MATERIAL TO PROCESS:
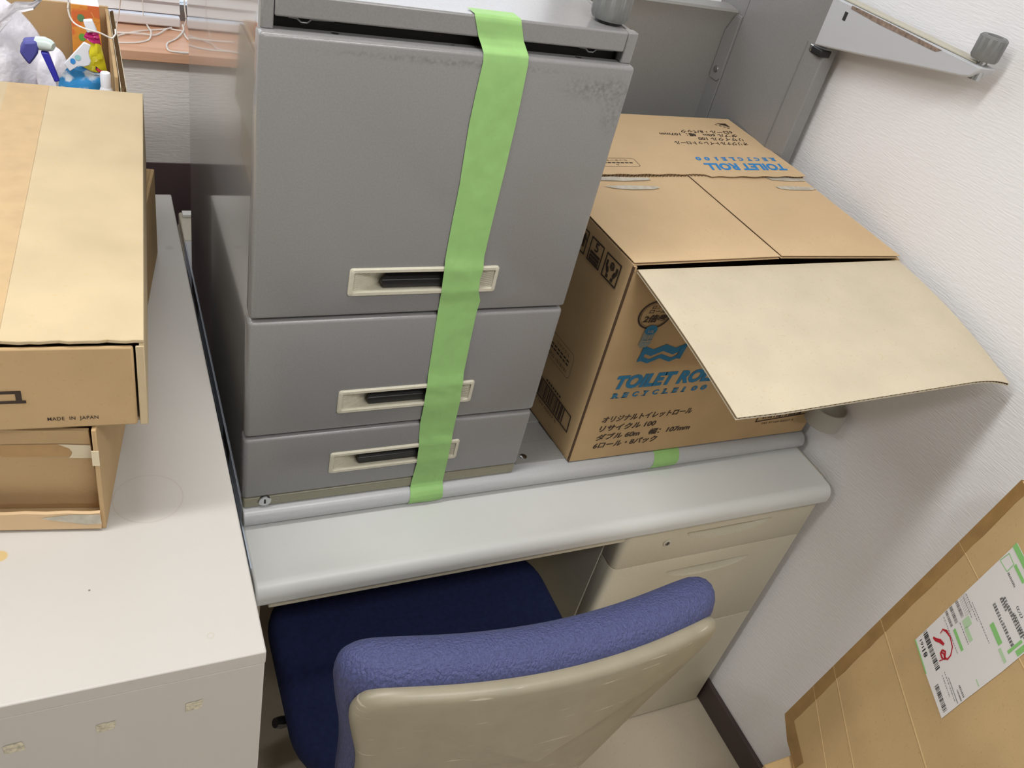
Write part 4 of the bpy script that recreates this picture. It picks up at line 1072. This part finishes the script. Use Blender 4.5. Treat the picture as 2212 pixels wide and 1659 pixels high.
def text_line(z_, x0_, x1_, h_):
    def fn(mb):
        x = x0_
        while x < x1_-.002:
            w_ = h_*.72
            kk = rnd2.randint(0, 3)
            tf.rect(mb, x, z_, x+w_, z_+h_*.16); tf.rect(mb, x, z_+h_*.42, x+w_, z_+h_*.58); tf.rect(mb, x+w_*.4, z_, x+w_*.58, z_+h_)
            if kk: tf.rect(mb, x, z_+h_*.84, x+w_, z_+h_)
            if kk > 1: tf.rect(mb, x, z_, x+w_*.16, z_+h_)
            x += h_*.95
    return fn
for q in ((.5310, .126, .197, .0050), (.5455, .127, .150, .0048), (.5500, .130, .196, .0050), (.4240, .190, .211, .0030), (.4180, .193, .212, .0022), (.4110, .170, .212, .0016), (.5740, .104, .130, .0030), (.5540, .158, .2, .004)):
    on_slip('slip_text_line', text_line(*q), M_lblack)
def fraction(mb):
    fx2 = Frame((.1725, 0, .5680), (-1, 0, 0), (0, 0, -1), (0, -1, 0), .0018)
    write(mb, fx2, '(2/2)', .0, .0, .0185, .0050)
on_slip('slip_fraction', fraction, M_lblack)
def reds(mb):
    tf.off = .0022
    tf.stroke(mb, [(.1035, .4255), (.1010, .4330), (.1080, .4385), (.1200, .4410), (.1350, .4385), (.1440, .4300), (.1455, .4215), (.1400, .4180), (.1340, .4190), (.1290, .4150)], [.0010, .0026, .0040, .0024, .0022, .0022, .0028, .0030, .0028, .0018])
    tf.stroke(mb, [(.1000, .4105), (.1060, .4135), (.1130, .4205), (.1225, .4250)], [.0030, .0050, .0060, .0040])
    tf.stroke(mb, [(.1275, .4185), (.1330, .4230), (.1430, .4170), (.1370, .4130), (.1300, .4135), (.1275, .4185)], .0032)
    tf.stroke(mb, [(.1385, .4060), (.1400, .4120), (.1420, .4190)], .0014)
on_slip('red_marker_number', reds, M_red)

# ================================================================== CHAIR
t = thing('office_chair', 'blue office chair with a beige plastic back shell pushed under the desk', 'chair', (.30, -.25, FZ))
ctrl = [(0, .43), (.11, .43), (.155, .46), (.187, .56), (.209, .69), (.240, .785), (.250, .825), (.240, .858), (.205, .868), (.10, .866), (0, .865)]
full = ctrl+[(-x, z) for x, z in reversed(ctrl[1:-1])]
for _ in range(3):
    nx_ = []
    for i in range(len(full)):
        a = full[i]; b2 = full[(i+1) % len(full)]
        nx_ += [(.75*a[0]+.25*b2[0], .75*a[1]+.25*b2[1]), (.25*a[0]+.75*b2[0], .25*a[1]+.75*b2[1])]
    full = nx_
CX = .293
def ycurve(x, z): return -.5050+.55*(x-.02)**2+.10*(z-.86)*-1*-1*.0+(.86-z)*.06
def pillow(outl, yoff0, yoff1, r, cz, sx=1., sz=1., n=8, dome=0., cx=CX):
    """closed cushion: rings follow the outline, rounded by r at both faces"""
    rows = []
    zc0 = cz
    def pt(x, z, k, y): return (cx-max(0, .82-z)*.15+x*sx*k, y+ycurve(x*sx*k, z), zc0+(z-zc0)*sz*(1-(1-k)*1.0))
    def ring(k, y): return [pt(x, z, k, y) for x, z in outl]
    R = .24
    for k in (.02, .3, .6, .85): rows.append(ring(k*(1-r/R), yoff0-dome*(1-k*k)))
    for q in range(n+1):
        a = -pi/2+pi*q/n; ins = r*(1-cos(a)); hm = (yoff1-yoff0)/2
        rows.append(ring(1-ins/R, (yoff0+yoff1)/2+hm*sin(a)))
    for k in (.85, .6, .3, .02): rows.append(ring(k*(1-r/R), yoff1+dome*0))
    m = MB().grid(rows, closed_u=True)
    return m
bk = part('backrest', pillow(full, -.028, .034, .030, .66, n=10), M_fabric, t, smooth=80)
sh_o = [(x*.955, z if z < .7 else .7+(z-.7)*.865) for x, z in full]
part('back_shell', pillow(sh_o, -.046, -.020, .014, .66, n=6), M_shell, t, smooth=80)
# seat
so = []
for cx_, cy_, a0 in ((.255-.07, .18-.09, 0), (-.255+.07, .18-.09, 90), (-.255+.09, -.18+.10, 180), (.255-.09, -.18+.10, 270)):
    for k in range(9):
        a = radians(a0+90*k/8); rx = .07 if a0 < 180 else .09; ry = .09 if a0 < 180 else .10
        so.append((cx_+rx*cos(a), cy_+ry*sin(a)))
rows = []
def sring(k, z, dip=0): return [(.306+x*k, -.215+y*k, z-.012*(x*k/.25)**2*0+.010*((x*k)/.255)**2-.010+(.012*((-y*k)/.18) if y < 0 else -.012*(y*k/.18)**2)*.3) for x, y in so]
for k in (.02, .4, .75): rows.append(sring(k*.92, .375))
for q in range(9):
    a = -pi/2+pi*q/8; rows.append(sring(1-.075*(1-cos(a)), .405+.030*sin(a)))
for k in (.92, .75, .4, .02): rows.append(sring(k*.92, .4365))
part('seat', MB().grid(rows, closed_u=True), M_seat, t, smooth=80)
part('seat_pan', MB().box(.11, .50, -.36, -.07, .345, .372), M_black, t, bevel=.01)
part('height_lever', MB().tube([(.15, -.24, .35), (.085, -.245, .352), (.050, -.25, .362), (.040, -.252, .368)], [.006, .006, .010, .008], 10), M_black, t)
part('back_bracket', MB().prism([(-.40, .335), (-.10, .335), (-.10, .345), (-.39, .350), (-.455, .42), (-.470, .62), (-.487, .62), (-.475, .40)], lambda u, v, w: (w, u, v), .27, .33), M_black, t, bevel=.004)
part('gas_column', MB().cyl((.305, -.22, .10), (.305, -.22, .345), .026), M_black, t)
for k in range(5):
    a = radians(90+72*k+18); d = Vector((cos(a), sin(a), 0)); c0_ = Vector((.305, -.22, .10))
    e_ = c0_+d*.235
    lgp = part('base_leg', MB().tube([tuple(c0_), tuple(c0_+d*.12+up*-.008), tuple(e_+up*-.03)], [.026, .021, .015], 10), M_black, t)
    part('caster', MB().cyl(tuple(e_+Vector((-d.y, d.x, 0))*.02+Vector((0, 0, FZ+.027-.10))), tuple(e_-Vector((-d.y, d.x, 0))*.02+Vector((0, 0, FZ+.027-.10))), .027), M_black, lgp)
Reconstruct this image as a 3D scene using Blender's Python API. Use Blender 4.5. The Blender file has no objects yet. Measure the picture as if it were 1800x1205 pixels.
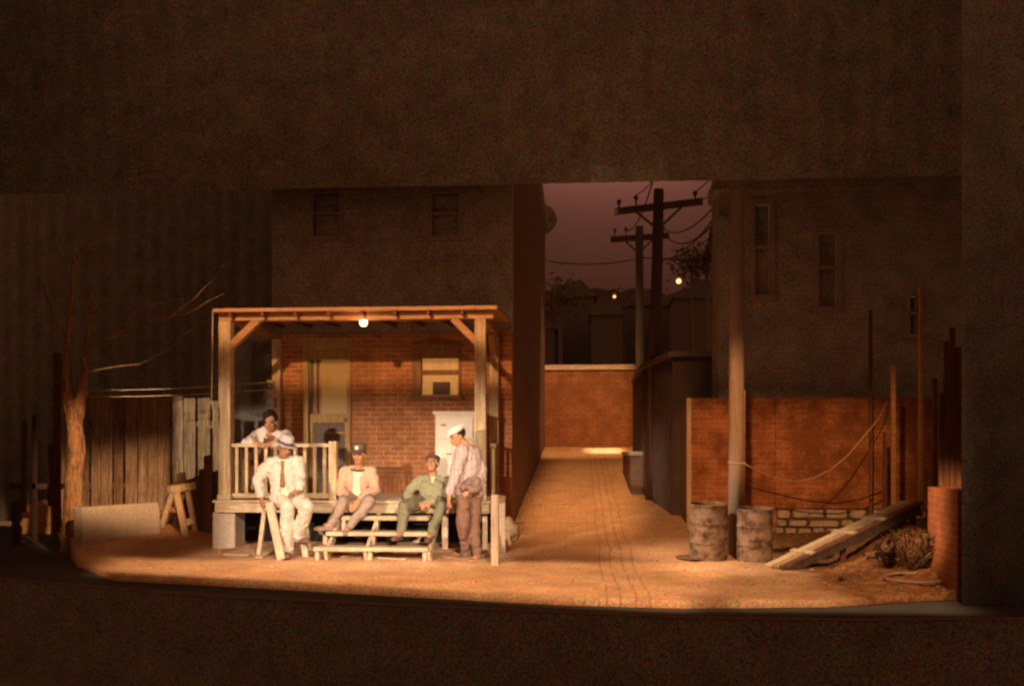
import bpy, math, random
from mathutils import Vector, Matrix, noise
random.seed(7)
R = math.radians
S = bpy.context.scene
COL = S.collection
# ---------------------------------------------------------------- measured view
F = 1680.0; PSI = math.atan(120/1680.0); CZ = 1.38; CY = -12.0
FW = Vector((-math.sin(PSI), math.cos(PSI), 0)); RT = Vector((math.cos(PSI), math.sin(PSI), 0)); UP = Vector((0, 0, 1))
CAM = Vector((0, CY, CZ))
def ray(px, py): return FW + RT*((px-900)/F) + UP*((790-py)/F)
def P(px, py, Y):
    d = ray(px, py); return CAM + d*((Y-CY)/d.y)
def XA(px, Y): return P(px, 700, Y).x
def ZA(px, py, Y): return P(px, py, Y).z
def smooth(t):
    t = max(0, min(1, t)); return t*t*(3-2*t)
PROF = [(-30, .05), (-1.2, .05), (0, .115), (2, .215), (15, 1.46), (40, 3.6)]
def gz(x, y):
    z = PROF[0][1]
    for (a, za), (b, zb) in zip(PROF, PROF[1:]):
        if a <= y <= b: z = za + (zb-za)*(y-a)/(b-a); break
    if x > 2.2: z += .50*smooth((x-2.75)/1.5)*smooth((y+2.7)/2.0)*(1-smooth((y-.1)/.9))
    if x < -4.9: z += .10*smooth((-4.9-x)/1.2)*smooth((y+1.6)/1.8)
    return z
def G(px, py):
    d = ray(px, py); t = 7.0
    while t < 60:
        p = CAM + d*t
        if p.z <= gz(p.x, p.y): return p
        t += .02
    return p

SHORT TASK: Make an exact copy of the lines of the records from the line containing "Reconstruct this image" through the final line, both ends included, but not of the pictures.

WRITTEN SOLUTION:
Reconstruct this image as a 3D scene using Blender's Python API. Use Blender 4.5. The Blender file has no objects yet. Measure the picture as if it were 1800x1205 pixels.
import bpy, math, random
from mathutils import Vector, Matrix, noise
random.seed(7)
R = math.radians
S = bpy.context.scene
COL = S.collection
# ---------------------------------------------------------------- measured view
F = 1680.0; PSI = math.atan(120/1680.0); CZ = 1.38; CY = -12.0
FW = Vector((-math.sin(PSI), math.cos(PSI), 0)); RT = Vector((math.cos(PSI), math.sin(PSI), 0)); UP = Vector((0, 0, 1))
CAM = Vector((0, CY, CZ))
def ray(px, py): return FW + RT*((px-900)/F) + UP*((790-py)/F)
def P(px, py, Y):
    d = ray(px, py); return CAM + d*((Y-CY)/d.y)
def XA(px, Y): return P(px, 700, Y).x
def ZA(px, py, Y): return P(px, py, Y).z
def smooth(t):
    t = max(0, min(1, t)); return t*t*(3-2*t)
PROF = [(-30, .05), (-1.2, .05), (0, .115), (2, .215), (15, 1.46), (40, 3.6)]
def gz(x, y):
    z = PROF[0][1]
    for (a, za), (b, zb) in zip(PROF, PROF[1:]):
        if a <= y <= b: z = za + (zb-za)*(y-a)/(b-a); break
    if x > 2.2: z += .50*smooth((x-2.75)/1.5)*smooth((y+2.7)/2.0)*(1-smooth((y-.1)/.9))
    if x < -4.9: z += .10*smooth((-4.9-x)/1.2)*smooth((y+1.6)/1.8)
    return z
def G(px, py):
    d = ray(px, py); t = 7.0
    while t < 60:
        p = CAM + d*t
        if p.z <= gz(p.x, p.y): return p
        t += .02
    return p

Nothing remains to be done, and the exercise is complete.